My dissenting colleagues suggest
that the Board of Education absolutely, plainly and definitely had no legal
duty in this case because the Board of Education did not organize the party,
did not transport students to the party, and did not allow the party to occur
on school property during school hours. The record, however, contains absolutely
no evidence regarding these factors _ the appellant simply was not given a
chance to conduct sufficient discovery of these issues. Perchance, a deposition
of a school employee might reveal encouragement or active support for the
victory party by school employees, employees who might have been acting in
the course of their employment and not merely for their private pleasure. (See footnote 4)

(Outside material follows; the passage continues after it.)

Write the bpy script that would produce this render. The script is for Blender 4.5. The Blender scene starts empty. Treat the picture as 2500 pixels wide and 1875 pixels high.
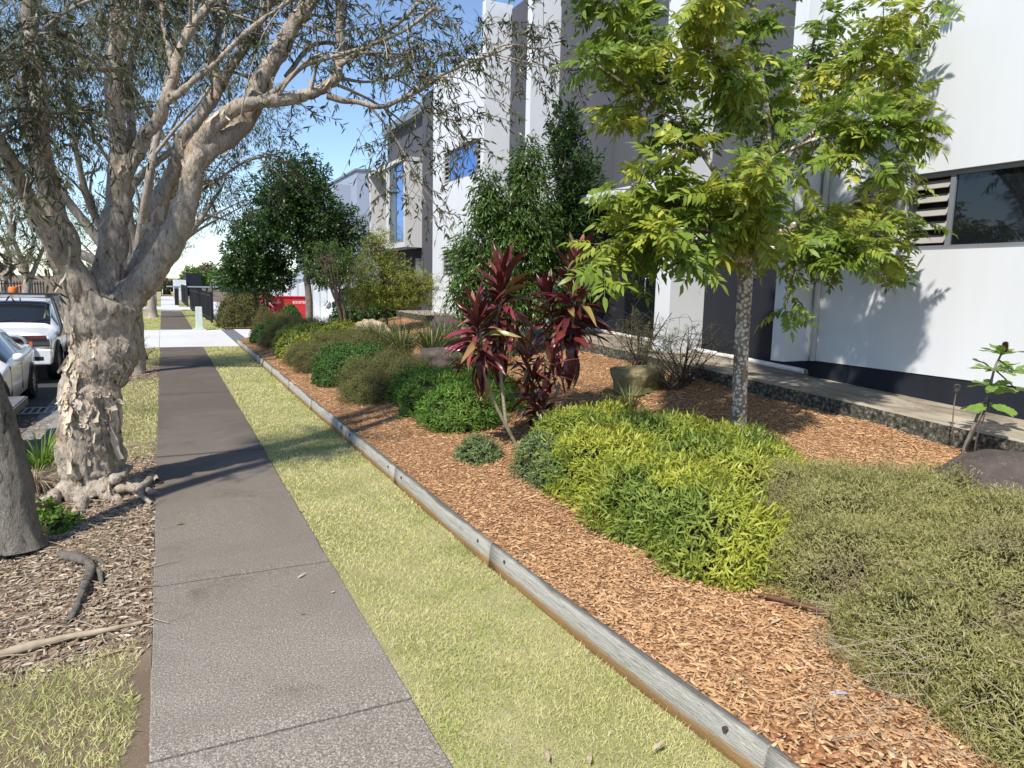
import bpy, math, random
import numpy as np
from mathutils import Vector, Matrix

random.seed(7)
rng = np.random.default_rng(11)
SC = bpy.context.scene
COL = SC.collection

# ------------------------------------------------------------------ camera, sky, sun, exposure
FPX, CX, CY = 1733.0, 1250.0, 937.5            # focal length and centre for a 2500 x 1875 frame
_v1 = np.array([395 - CX, 677 - CY, FPX]); AY = _v1 / np.linalg.norm(_v1)
_v2 = np.array([4700 - CX, 677 + .0217 * (4700 - 395) - CY, FPX])
_v2 = _v2 - AY * (_v2 @ AY); AX = _v2 / np.linalg.norm(_v2)
AZ = np.cross(AX, AY)
if AZ[1] > 0: AZ = -AZ
ROT = np.array([AX, AY, AZ])
CAM = np.array([0., 0., 2.1])
cam = bpy.data.cameras.new('camera'); camo = bpy.data.objects.new('camera', cam); COL.objects.link(camo)
r_, d_, b_ = ROT @ np.array([1., 0, 0]), ROT @ np.array([0, -1., 0]), ROT @ np.array([0, 0, -1.])
camo.matrix_world = Matrix(((r_[0], d_[0], b_[0], 0), (r_[1], d_[1], b_[1], 0), (r_[2], d_[2], b_[2], 2.1), (0, 0, 0, 1)))
cam.sensor_width = 36; cam.lens = FPX / 2500 * 36; cam.clip_start = .05; cam.clip_end = 4000
SC.camera = camo

SUN_EL = 51.0
SUN_AZ = math.radians(34)                      # shadows run 34 degrees from +X towards +Y
W = bpy.data.worlds.new('World'); SC.world = W; W.use_nodes = True
wn = W.node_tree.nodes; wl = W.node_tree.links
sky = wn.new('ShaderNodeTexSky'); sky.sky_type = 'NISHITA'; sky.sun_disc = False
sky.sun_elevation = math.radians(SUN_EL); sky.sun_rotation = math.radians(236)
sky.air_density = .85; sky.dust_density = .15; sky.ozone_density = 2.2
wl.new(sky.outputs[0], wn['Background'].inputs[0]); wn['Background'].inputs[1].default_value = .135
sl = bpy.data.lights.new('sun', 'SUN'); sl.energy = 4.3; sl.angle = math.radians(1.6); sl.color = (1, .945, .86)
so = bpy.data.objects.new('sun', sl); COL.objects.link(so)
ce = math.cos(math.radians(SUN_EL))
SUND = np.array([math.cos(SUN_AZ) * ce, math.sin(SUN_AZ) * ce, -math.sin(math.radians(SUN_EL))])
so.rotation_euler = Vector(SUND).to_track_quat('-Z', 'Y').to_euler()
SC.view_settings.view_transform = 'Standard'; SC.view_settings.look = 'None'
SC.view_settings.exposure = 0.62; SC.view_settings.gamma = 1

# ------------------------------------------------------------------ measuring helpers (pixels of the photograph -> places)
def ray(u, v): return ROT @ np.array([u - CX, v - CY, FPX])
def gz(u, v, z=0.):
    r = ray(u, v); return CAM + r * ((z - CAM[2]) / r[2])
def gx(u, v, x):
    r = ray(u, v); return CAM + r * (x / r[0])
def gy(u, v, y):
    r = ray(u, v); return CAM + r * (y / r[1])
def mpp(p): return float((ROT.T @ (np.array(p) - CAM))[2]) / FPX      # metres per photograph pixel there
def zs(Y): return np.clip(.8 + .042 * (np.asarray(Y, float) - 4.9), .55, 1.14)   # building apron height
def xt(Y): return 2.11 + .16 * np.exp(-(np.asarray(Y, float) - 1.6) / 1.3)        # timber edging line
def bedz(X, Y): return .15 + np.clip((np.asarray(X, float) - 2.2) / 5.0, 0, 1) * (zs(Y) - .2 - .15)
def bed(u, v):
    z = .2
    for i in range(50):
        P = gz(u, v, z); z = .6 * z + .4 * float(bedz(P[0], P[1]))
    return P
def vergez(X): return -.13 * np.clip((-.2 - np.asarray(X, float)) / 1.3, 0, 1)

# ------------------------------------------------------------------ mesh helpers
def nrm(a): return a / np.maximum(np.linalg.norm(a, axis=-1, keepdims=True), 1e-9)
def link(o, parent=None):
    COL.objects.link(o)
    if parent is not None: o.parent = parent
    return o
def tag(o, label=None, cat=None, group=None, kind=None):
    if label: o['label'] = label
    if cat: o['category'] = cat
    if group: o['group'] = group
    if kind: o['kind'] = kind
    return o
def empty(name, loc, label=None, cat=None, group=None, rz=0):
    o = bpy.data.objects.new(name, None); o.location = loc; o.rotation_euler = (0, 0, rz); o.empty_display_size = .1
    COL.objects.link(o); return tag(o, label, cat, group)
def wloc(p):
    v = np.zeros(3)
    while p is not None: v = v + np.array(p.location); p = p.parent
    return v
def mesh_np(name, V, FS, mats=None, smooth=False):
    """V (n,3); FS list of (m,k) int arrays"""
    me = bpy.data.meshes.new(name)
    V = np.asarray(V, np.float32); FS = [np.asarray(f, np.int32) for f in FS if len(f)]
    me.vertices.add(len(V)); me.vertices.foreach_set('co', V.ravel())
    tot = sum(f.size for f in FS); npol = sum(len(f) for f in FS)
    me.loops.add(tot); me.polygons.add(npol)
    me.loops.foreach_set('vertex_index', np.concatenate([f.ravel() for f in FS]))
    ls = []; s = 0
    for f in FS:
        ls.append(s + np.arange(len(f)) * f.shape[1]); s += f.size
    me.polygons.foreach_set('loop_start', np.concatenate(ls).astype(np.int32))
    if smooth: me.polygons.foreach_set('use_smooth', np.ones(npol, bool))
    me.update(calc_edges=True)
    if mats: me.materials.append(mats)
    return me
def big(name, V, FS, mat, parent=None, smooth=False, kind=None, world=True):
    if not len(V): return None
    V = np.array(V, float)
    if parent is not None and world: V = V - wloc(parent)
    o = bpy.data.objects.new(name, mesh_np(name, V, FS, mat, smooth)); link(o, parent)
    if kind: o['kind'] = kind
    return o
class MB:
    def __init__(s): s.v = []; s.f = []
    def add(s, V, F):
        b = len(s.v); s.v += [tuple(map(float, p)) for p in V]; s.f += [tuple(int(i) + b for i in f) for f in F]; return s
    def box(s, a, b):
        x0, x1 = sorted((a[0], b[0])); y0, y1 = sorted((a[1], b[1])); z0, z1 = sorted((a[2], b[2]))
        return s.add([(x0, y0, z0), (x1, y0, z0), (x1, y1, z0), (x0, y1, z0), (x0, y0, z1), (x1, y0, z1), (x1, y1, z1), (x0, y1, z1)],
                     [(3, 2, 1, 0), (4, 5, 6, 7), (0, 1, 5, 4), (1, 2, 6, 5), (2, 3, 7, 6), (3, 0, 4, 7)])
    def tube(s, P, R, n=8, cap=True):
        V, Q, C = tube_np(P, R, n)
        s.add(V, Q)
        if cap: s.f += [tuple(len(s.v) - len(V) + i for i in range(n))[::-1], tuple(len(s.v) - n + i for i in range(n))]
        return s
    def prism(s, poly, h0, h1, axis=1):
        """poly: list of 2-D points in the two remaining axes, extruded along axis"""
        n = len(poly); V = []
        for h in (h0, h1):
            for a, b in poly:
                p = [a, b]; p.insert(axis, h); V.append(p)
        return s.add(V, [tuple(range(n)), tuple(range(2 * n - 1, n - 1, -1))] + [(i, n + i, n + (i + 1) % n, (i + 1) % n) for i in range(n)])
    def build(s, name, mat, parent=None, smooth=False, kind=None, world=True, bevel=0):
        V = np.array(s.v, float)
        if parent is not None and world: V = V - wloc(parent)
        me = bpy.data.meshes.new(name); me.from_pydata(V.tolist(), [], s.f); me.materials.append(mat)
        if smooth: me.polygons.foreach_set('use_smooth', np.ones(len(me.polygons), bool))
        o = bpy.data.objects.new(name, me); link(o, parent)
        if bevel:
            m = o.modifiers.new('bevel', 'BEVEL'); m.width = bevel; m.segments = 2; m.limit_method = 'ANGLE'
        if kind: o['kind'] = kind
        return o
def frames(P):
    P = np.asarray(P, float); T = np.gradient(P, axis=0); T = nrm(T)
    ref = np.array([0, 0, 1.]) if abs(T[0][2]) < .9 else np.array([1., 0, 0])
    N = np.zeros_like(P); n = ref - T[0] * (ref @ T[0])
    for i in range(len(P)):
        n = n - T[i] * (n @ T[i]); n = n / max(np.linalg.norm(n), 1e-9); N[i] = n
    return T, N, np.cross(T, N)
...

The existing record makes clear that school officials were aware of the routine
victory parties at J. R.'s house and that students had been disciplined for attending those
parties. So, if some students could be punished for attending an event not organized by the
school, that was not on school property during school hours, then what was to prevent the
school from acting to prevent all students from attending the victory party on December 5, 1998? (See
footnote 5) A simple phone call to the police by the school
principal, or one of the coaches at the party, might have prevented the attack
on the appellant.
I agree with my dissenting colleagues to the extent they suggest the appellant
has a tough case to prove the Board of Education had a legal duty and breached that duty.
However, the question of whether a party has a legal duty to do or refrain from some act
cannot be answered in a factual vacuum. For the circuit court to say that the appellant didn't
have a case against the Board of Education or any of the other appellees, in the absence of
factual discovery, violated all notions of fairness. The majority was absolutely correct in
stating that the circuit court jumped the gun in granting all appellees' motions for summary
judgment without first permitting appellant sufficient time to do proper discovery in this
case.
I therefore respectfully concur with the majority opinion.